When I told Mom that the winemaker checks the temperature of the wine three times a day, she asked me, “Why does he do that? Do the grapes have a fever??” lol

At the time I didn’t know. I figured it must have something to do with the fermentation process, since fermentation creates heat. I was right, and the question led to learning about more of the really cool equipment here in the winery.

Big Ed says that higher temperatures will “bake” the flavor out right of the wine. Along with this comes a loss of the beautiful aroma compounds, and some unsavory characters like “cooked” and “burnt” can take their place. The yeast won’t function properly either (more on this another time).
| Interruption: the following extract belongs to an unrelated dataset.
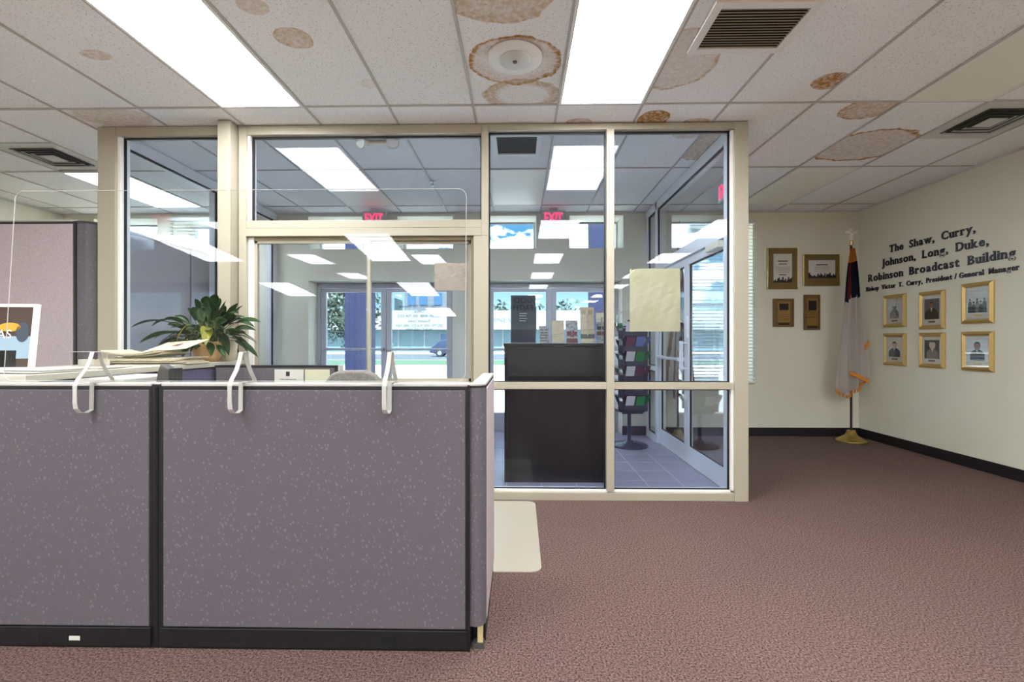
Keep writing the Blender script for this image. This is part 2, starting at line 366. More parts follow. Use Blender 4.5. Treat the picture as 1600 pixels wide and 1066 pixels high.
tag(B(XV1, XR-.012, YB-.012, YB, 0, .11).build('baseboard_back', 'base'), kind='structure')
tag(B(XR-.012, XR, YR, YB, 0, .11).build('baseboard_right', 'base'), kind='structure')
tag(B(XL, XV0, YB-.012, YB, 0, .11).build('baseboard_left', 'base'), kind='structure')
bb = tag(B(1.356, XV1-.11, YB-.012, YB, 0, .125).box(-.895, -.485, YB-.012, YB, 0, .125).box(XV0+.11, -2.829, YB-.012, YB, 0, .125).build('baseboard_vestibule', 'bluebase'), kind='structure')

# ceiling: slab + grid + tiles
ceil = tag(B(XL-.2, XR+.2, YR, YB+TW, H+.03, H+.25).build('ceiling', 'vwhite'), kind='structure')
PX = .615; LX = lambda k: .89+PX*k; RY = [3.29+1.2192*k for k in range(-10, 3)]
xk = [k for k in range(-12, 7) if XL < LX(k) < XR]
xs = [XL]+[LX(k) for k in xk]+[XR]; ys = [2.0708-1.2192, 2.0708, 3.29, 4.5092, 5.7284, YB]
LAMPS_ON = [(.5825, y) for y in (2.68, .242, -2.196, -4.634, -7.07)] + [(-1.8775, y) for y in (2.68, .242, -2.196, -4.634, -7.07)] + \
           [(-4.3375, y) for y in (5.119, .242, -2.196, -4.634)] + [(3.0425, y) for y in (.242, -2.196, -4.634, -7.07)]  # right column: two nearest panels are unseen, added lit to brighten the right wall
LAMPS_OFF = [(3.0425, 2.68), (3.0425, 5.119), (-.0325, 5.119), (-1.8775, 5.119)]
DIFF = [(3.6575, 3.60), (-4.3375, 4.16)]
br = lin(176, 128, 60); tan_ = lin(190, 158, 112)
STAINS = [(-2.538, 2.679, .085, .05, .5, .45, tan_, .4), (-1.275, 2.55, .105, .09, .75, .55, tan_, .5), (-.998, 3.012, .06, .05, .4, .15, tan_, .1),
 (-.028, 2.79, .285, .24, .95, .28, br, .1), (.02, 3.17, .27, .2, .7, .6, tan_, .05), (-.10, 2.25, .27, .20, .7, .55, tan_, .5),
 (.98, 2.80, .24, .30, .65, .3, tan_, .25), (2.047, 3.03, .12, .1, .8, .75, br, .9), (2.58, 3.40, .2, .16, .8, .6, br, .5), (3.04, 4.05, .39, .33, .95, .33, br, .35),
 (1.03, 3.53, .12, .14, .95, .9, br, .9), (.462, 3.56, .1, .06, .6, .5, br, .5), (1.62, 4.03, .18, .30, .75, .65, tan_, .6), (1.39, 3.80, .12, .07, .6, .5, tan_, .5),
 (-1.365, 2.302, .08, .06, .5, .45, tan_, .4), (1.28, 2.27, .3, .09, .9, .85, br, .8), (-3.1, 3.42, .3, .16, .15, .4, tan_, .4), (1.38, 3.57, .1, .05, .6, .5, br, .4),
 (3.05, 3.2, .35, .12, .35, .03, tan_, 0)]
plain = tile_mat('mineral_tile', [])
tile_cache = {}
def in_cell(px, py, a, b, c, d): return a <= px <= b and c <= py <= d
n_t = 0
for i in range(len(xs)-1):
    for j in range(len(ys)-1):
        a, b, c, d = xs[i], xs[i+1], ys[j], ys[j+1]
        if any(in_cell(x, y, a, b, c, d) for x, y in LAMPS_ON+LAMPS_OFF): continue
        segs = [(c, d)]
        for x, y in DIFF:
            if in_cell(x, y, a, b, c, d): segs = [s_ for s_ in ((c, y-.305), (y+.305, d)) if s_[1]-s_[0] > .05]
        for (c0, d0) in segs:
            key = (round(b-a, 3), round(d0-c0, 3)); dz = .006 + random.uniform(0, .003)
            st = [s_ for s_ in STAINS if in_cell(s_[0], s_[1], a, b, c0, d0)]
            if st or key not in tile_cache:
                n_t += 1
                mm = tile_mat('stained_tile_%d' % n_t, st) if st else plain
                me = B(-(b-a)/2+.006, (b-a)/2-.006, -(d0-c0)/2+.006, (d0-c0)/2-.006, 0, .02).mesh('tile', mm)
                if not st: tile_cache[key] = me
            else: me = tile_cache[key]
            link('tile', me, ceil, loc=((a+b)/2, (c0+d0)/2, H+dz))
for k in xk:
    me = tile_cache.get(('r', 0)) or B(-.008, .008, YR, YB, H, H+.03).mesh('main_runner', 'runner'); tile_cache[('r', 0)] = me
    link('main_runner', me, ceil, loc=(LX(k), 0, 0))
for y in RY:
    me = tile_cache.get(('c', 0)) or B(XL, XR, -.008, .008, H+.0005, H+.03).mesh('cross_runner', 'runner'); tile_cache[('c', 0)] = me
    if y > .5: link('cross_runner', me, ceil, loc=(0, y, 0))
tag(B(XR-.02, XR, YR, YB, H-.012, H+.01).box(XL, XL+.02, YR, YB, H-.012, H+.01).box(XL, XR, YB-.02, YB, H-.012, H+.01).build('trim_ceiling', 'vwhite'), kind='structure')

# ------------------------------------------------------------------ glazed vestibule
def pane(parent, axis, p, a0, a1, z0, z1, gm, name='glass_pane', gk=.011, th=.006):
    """glass pane in plane axis=p with a black gasket rim (sub-part)"""
    if axis == 'y': g = B(a0, a1, p, p+th, z0, z1).build(name, gm, parent)
    else: g = B(p, p+th, a0, a1, z0, z1).build(name, gm, parent)
    k = MB(); q0, q1 = p-.006, p+th+.006
    for (u0, u1, w0, w1) in ((a0, a1, z1-gk, z1), (a0, a1, z0, z0+gk*.6), (a0, a0+gk, z0, z1), (a1-gk, a1, z0, z1)):
        if axis == 'y': k.box(u0, u1, q0, q1, w0, w1)
        else: k.box(q0, q1, u0, u1, w0, w1)
    r = k.build('gasket', 'gasket', g); r.location = (0, 0, 0)
    return g
vf = thing('wall_vestibule_front', (0, YF, 0), kind='structure')
y0, y1 = YF, YF+.11
part('corner_post', 'frame', vf, XV0, -3.216, y0, y1, 0, H, bev=.004)
part('glazing_stop', 'stop', vf, -3.216, -3.190, y0+.02, y1, .08, 2.9, bev=.002)
part('column_cover', 'frame', vf, -2.335, -2.235, y0-.09, y1+.06, 0, H, bev=.004)
part('jamb', 'frame', vf, -2.225, -2.165, y0, y1, 0, H, bev=.003)
part('glazing_stop', 'stop', vf, -2.165, -2.145, y0+.02, y1, 2.204, 2.9, bev=.002)
part('mullion', 'frame', vf, -.362, -.246, y0, y1, 0, 2.078, bev=.003)
part('mullion', 'frame', vf, -.301, -.246, y0, y1, 2.078, H, bev=.003)
part('mullion', 'frame', vf, .68, .739, y0, y1, .08, 2.905, bev=.003)
part('corner_post', 'frame', vf, 1.672, XV1, y0, y1, 0, H, bev=.004)
part('glazing_stop', 'stop', vf, 1.652, 1.672, y0+.02, y1, .08, 2.9, bev=.002)
part('header', 'frame', vf, -3.216, -2.335, y0+.004, y1, 2.885, H, bev=.003)
part('header', 'frame', vf, -2.165, -.301, y0+.004, y1, 2.885, H, bev=.003)
part('header', 'frame', vf, -.246, 1.672, y0+.004, y1, 2.905, H, bev=.003)
part('transom_bar', 'frame', vf, -2.165, -.301, y0+.002, y1, 2.143, 2.204, bev=.003)
part('transom_bar', 'frame', vf, -2.165, -.301, y0-.004, y1, 2.078, 2.141, bev=.003)
part('sill_rail', 'frame', vf, -2.225, -.246, y0-.05, y1+.03, .86, .925, bev=.004)
part('middle_rail', 'frame', vf, -.246, 1.66, y0+.006, y1, .872, .925, bev=.003)
part('middle_rail', 'frame', vf, -3.2, -2.335, y0+.006, y1, .872, .925, bev=.003)
part('bottom_rail', 'frame', vf, -3.2, 1.672, y0+.006, y1, 0, .062, bev=.003)
part('glazing_stop', 'stop', vf, -.246, 1.652, y0+.03, y1, .062, .078, bev=.002)
part('base_panel', 'frame', vf, -2.225, -.362, y0+.03, y1, .062, .86)
part('window_jamb', 'stop', vf, -2.165, -2.12, y0+.03, y1, .925, 2.078, bev=.003)
part('window_jamb', 'louvre', vf, -.385, -.362, y0+.03, y1, .925, 2.078, bev=.003)
part('window_head', 'louvre', vf, -2.12, -.385, y0+.035, y1, 2.050, 2.078, bev=.003)
gy = YF+.055
for a in ((-3.190, -2.335, .925, 2.885), (-2.145, -.301, 2.204, 2.885), (-.246, .68, .925, 2.905), (.739, 1.652, .925, 2.905),
          (-.246, .68, .078, .872), (.739, 1.652, .078, .872), (-3.19, -2.335, .062, .872)):
    pane(vf, 'y', gy, *a, 'glass')
sw = thing('window_1', (0, YF, 0), kind='structure')            # sliding service window
for (a, b, yy) in ((-2.12, -1.19, YF+.05), (-1.235, -.385, YF+.085)):
    s = part('sash', 'frame', sw, a, a+.022, yy-.012, yy+.018, .925, 2.05)
    for q in ((b-.022, b, yy-.012, yy+.018, .925, 2.05), (a, b, yy-.012, yy+.018, .925, .95), (a, b, yy-.012, yy+.018, 2.03, 2.05)):
        part('sash', 'frame', sw, *q)
    B(a+.02, b-.02, yy, yy+.006, .95, 2.03).build('glass_pane', 'glass', sw)
MB().lathe([(.008, 0), (.011, .004), (.011, .016), (.006, .02)], (-1.213, YF+.035, 1.50), 12, 'y').build('latch', 'steel', sw)

vl = thing('wall_vestibule_left', (XV0, 4.8, 0), kind='structure')
x0, x1 = XV0, XV0+.11
part('mullion', 'whitealu', vl, x0, x1, 4.86, 4.96, 0, H, bev=.003)
part('jamb', 'whitealu', vl, x0, x1, 5.97, YB, 0, H, bev=.003)
part('header', 'whitealu', vl, x0, x1, YF+.11, 5.97, 2.86, H, bev=.003)
part('bottom_rail', 'whitealu', vl, x0, x1, YF+.11, 5.97, 0, .08, bev=.003)
pane(vl, 'x', x0+.08, YF+.11, 4.86, .08, 2.86, 'glass_side', gk=.016); pane(vl, 'x', x0+.08, 4.96, 5.97, .08, 2.86, 'glass_side', gk=.016)
vr = thing('wall_vestibule_right', (XV1, 4.8, 0), kind='structure')
x0, x1 = XV1-.11, XV1
part('post', 'whitealu', vr, x0, x1, YF+.11, YF+.19, 0, H, bev=.003)
part('post', 'whitealu', vr, x0, x1, 5.56, 5.63, 0, H, bev=.003)
part('jamb', 'whitealu', vr, x0, x1, 5.95, YB, 0, H, bev=.003)
part('header', 'whitealu', vr, x0, x1, YF+.19, 5.95, 2.86, H, bev=.003)
part('door_head', 'whitealu', vr, x0, x1, YF+.19, 5.56, 2.10, 2.21, bev=.003)
part('sidelight_rail', 'whitealu', vr, x0, x1, 5.63, 5.95, .88, .94, bev=.003)
part('sidelight_sill', 'whitealu', vr, x0, x1, 5.63, 5.95, 0, .09, bev=.003)
part('threshold', 'steel', vr, x0, x1, YF+.19, 5.56, 0, .012)
pane(vr, 'x', x0+.02, YF+.19, 5.56, 2.21, 2.86, 'glass_side', gk=.016)
pane(vr, 'x', x0+.02, 5.63, 5.95, .94, 2.86, 'glass_side', gk=.016); pane(vr, 'x', x0+.02, 5.63, 5.95, .09, .88, 'glass_side', gk=.016)
def leaf_x(n, ya, yb, hinge_low):
    d = thing('door_%d' % n, (x0, (ya+yb)/2, 0), kind='structure'); a, b = x0+.025, x0+.07
    part('stile', 'whitealu', d, a, b, ya, ya+.06, .015, 2.09, bev=.002); part('stile', 'whitealu', d, a, b, yb-.06, yb, .015, 2.09, bev=.002)
    part('top_rail', 'whitealu', d, a, b, ya+.06, yb-.06, 2.02, 2.09, bev=.002); part('bottom_rail', 'whitealu', d, a, b, ya+.06, yb-.06, .015, .19, bev=.002)
    pane(d, 'x', x0+.045, ya+.06, yb-.06, .19, 2.02, 'glass_side', gk=.012)
    yh = ya+.03 if hinge_low else yb-.03; yl = yb-.03 if hinge_low else ya+.03
    for z in (.12, 1.0, 1.95): MB().tube([(a-.008, yh, z-.04), (a-.008, yh, z+.04)], .009).build('hinge', 'whitealu', d)
    MB().tube([(a-.05, yl, .95), (a-.05, yl, 1.25)], .010).tube([(a, yl, .97), (a-.05, yl, .97)], .008).tube([(a, yl, 1.23), (a-.05, yl, 1.23)], .008).build('pull_handle', 'whitealu', d)
    return d
da = leaf_x(1, YF+.19, 4.655, True); dbb = leaf_x(2, 4.655, 5.56, False)
MB().tube([(x0-.03, 4.72, 1.06), (x0-.03, 5.45, 1.06)], .016).box(x0-.03, x0+.03, 5.42, 5.47, 1.04, 1.08).box(x0-.03, x0+.03, 4.70, 4.75, 1.04, 1.08).build('push_bar', 'whitealu', dbb)
part('lock_case', 'whitealu', da, x0+.012, x0+.026, 4.60, 4.65, 1.28, 1.50)
part('door_closer', 'cream_plastic', da, x0-.03, x0+.025, 3.80, 4.05, 2.03, 2.09, bev=.006)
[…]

Glycol Chiller SystemSo the winery uses a glycol chiller system to keep the fermenting juice at a proper temperature. See those dimples in the tank? That’s a cooling jacket. Glycol is flowing between two pieces of stainless steel that are joined at each dimple. Glycol acts as a coolant, not unlike the liquid you put in your car’s radiator. A stainless steel wand inside the tank reads the temperature of the wine, and the gauge in the front monitors any fluctuations and adjusts the flow of glycol accordingly, 24 hours a day. The winemaker checks the readout three times a day to ensure the system is automating properly.

This is how we protect the wonderful flavor and aroma characteristics of the choice fruit we’ve acquired. And that leads to total deliciosity.